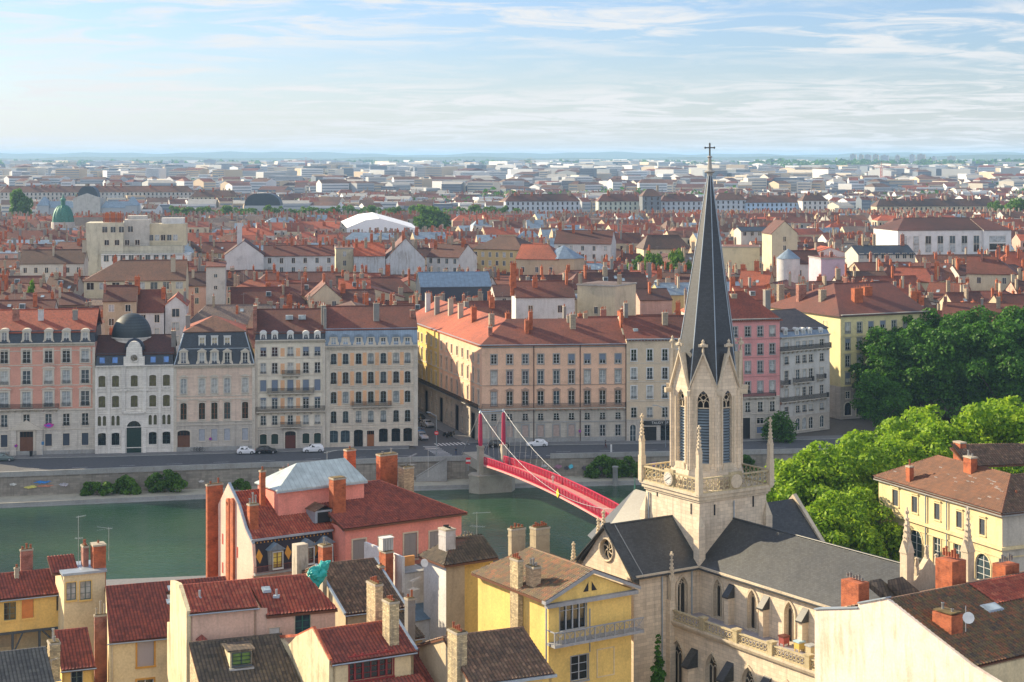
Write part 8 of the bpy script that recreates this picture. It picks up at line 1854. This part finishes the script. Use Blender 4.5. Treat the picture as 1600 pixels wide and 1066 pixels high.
# red roofed cream house
h=house2('cream_house','cream house with a wide red roof and an orange framed shuttered window',(170,1002),(278,989),11.8,922,.3,20,'maroon',YC,[(214.5,240.5,1001,1041,'rect',dict(style='shut',frame=slats('shutter_lilac',(.40,.36,.38)),sur=.17,surm=plain('frame_ochre',(.55,.28,.05),.7))),(214,240,1062,1100,'rect',dict(sur=.17,surm=plain('frame_ochre',(0,0,0))))],ovl=.0,lr=165)
f=h.fr; h.roof([f.P(h.a1,h.d-2.,h.zr-.6),f.P(f.a(352,h.d),h.d-2.,h.zr-.6),f.P(f.a(352,h.d),h.d,h.zr),f.P(h.a1,h.d,h.zr)],'maroon',ridge=[(2,3)])
for (a,b) in ((f.a(268,h.d*.86),h.d*.86),(f.a(266,h.d*.60),h.d*.60)): z=h.ze+.3*b; h.skylight([f.P(a-.4,b-.45,z-.13),f.P(a+.4,b-.45,z-.13),f.P(a+.4,b+.45,z+.13),f.P(a-.4,b+.45,z+.13)])
mb=MB(); mb.tube((.35,-.15,4),(.35,-.15,h.ze-.3),.07,.07,6,plain('downpipe_cream',(.55,.45,.3),.5)); o=mb.build('downpipe',h.e,f.O-h.base); o.rotation_euler=(0,0,R(20))
# pink wall house with the weathered gable
h=house2('long_red_roof_house','dusty pink house under a long red tiled roof with a weathered stepped gable',(297,956),(401,945),17.87,918,.3,21,'red',PKP,[],sidemat=WEA,ovl=.05)
f=h.fr; d0=h.d
mb=MB(); mb.ext([(-.0,0),(2*d0+1.5,0),(2*d0+1.5,h.ze-3.5),(2*d0,h.ze-3.2),(2*d0-.3,h.ze+1.),(d0+.4,h.zr+.25),(d0-.3,h.zr+.25),(-.1,h.ze+.1)],'x',-.35,.05,WEA); o=mb.build('gable_wall',h.e,f.O-h.base); o.rotation_euler=(0,0,R(21))
zx=h.ze-.9; A2=f.ab(416,962,zx); a3=f.a(527,A2[1]); bx=A2[1]
h.roof([f.P(A2[0],bx-.2,zx-.05),f.P(a3,bx-.2,zx-.05),f.P(f.a(478,d0),d0,h.zr),f.P(h.a1,d0,h.zr)],'red',ridge=[(2,3)]); 
wo,wf=h.wall(f.P(A2[0]+.1,bx,0),f.P(a3-.2,bx,0),zx,PKP,[(461,485,960,992,'rect',dict(frame=plain('frame_green',(.03,.16,.12),.5),pane=M_gl[1],sur=.06)),(421,437,981,1000,'rect',dict(style='shut',frame=M_white,sur=.04))])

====

What you should do
What is needed is an exact reproduction of the data, pictures excluded.

Correct response
Write part 8 of the bpy script that recreates this picture. It picks up at line 1854. This part finishes the script. Use Blender 4.5. Treat the picture as 1600 pixels wide and 1066 pixels high.
# red roofed cream house
h=house2('cream_house','cream house with a wide red roof and an orange framed shuttered window',(170,1002),(278,989),11.8,922,.3,20,'maroon',YC,[(214.5,240.5,1001,1041,'rect',dict(style='shut',frame=slats('shutter_lilac',(.40,.36,.38)),sur=.17,surm=plain('frame_ochre',(.55,.28,.05),.7))),(214,240,1062,1100,'rect',dict(sur=.17,surm=plain('frame_ochre',(0,0,0))))],ovl=.0,lr=165)
f=h.fr; h.roof([f.P(h.a1,h.d-2.,h.zr-.6),f.P(f.a(352,h.d),h.d-2.,h.zr-.6),f.P(f.a(352,h.d),h.d,h.zr),f.P(h.a1,h.d,h.zr)],'maroon',ridge=[(2,3)])
for (a,b) in ((f.a(268,h.d*.86),h.d*.86),(f.a(266,h.d*.60),h.d*.60)): z=h.ze+.3*b; h.skylight([f.P(a-.4,b-.45,z-.13),f.P(a+.4,b-.45,z-.13),f.P(a+.4,b+.45,z+.13),f.P(a-.4,b+.45,z+.13)])
mb=MB(); mb.tube((.35,-.15,4),(.35,-.15,h.ze-.3),.07,.07,6,plain('downpipe_cream',(.55,.45,.3),.5)); o=mb.build('downpipe',h.e,f.O-h.base); o.rotation_euler=(0,0,R(20))
# pink wall house with the weathered gable
h=house2('long_red_roof_house','dusty pink house under a long red tiled roof with a weathered stepped gable',(297,956),(401,945),17.87,918,.3,21,'red',PKP,[],sidemat=WEA,ovl=.05)
f=h.fr; d0=h.d
mb=MB(); mb.ext([(-.0,0),(2*d0+1.5,0),(2*d0+1.5,h.ze-3.5),(2*d0,h.ze-3.2),(2*d0-.3,h.ze+1.),(d0+.4,h.zr+.25),(d0-.3,h.zr+.25),(-.1,h.ze+.1)],'x',-.35,.05,WEA); o=mb.build('gable_wall',h.e,f.O-h.base); o.rotation_euler=(0,0,R(21))
zx=h.ze-.9; A2=f.ab(416,962,zx); a3=f.a(527,A2[1]); bx=A2[1]
h.roof([f.P(A2[0],bx-.2,zx-.05),f.P(a3,bx-.2,zx-.05),f.P(f.a(478,d0),d0,h.zr),f.P(h.a1,d0,h.zr)],'red',ridge=[(2,3)]); 
wo,wf=h.wall(f.P(A2[0]+.1,bx,0),f.P(a3-.2,bx,0),zx,PKP,[(461,485,960,992,'rect',dict(frame=plain('frame_green',(.03,.16,.12),.5),pane=M_gl[1],sur=.06)),(421,437,981,1000,'rect',dict(style='shut',frame=M_white,sur=.04))])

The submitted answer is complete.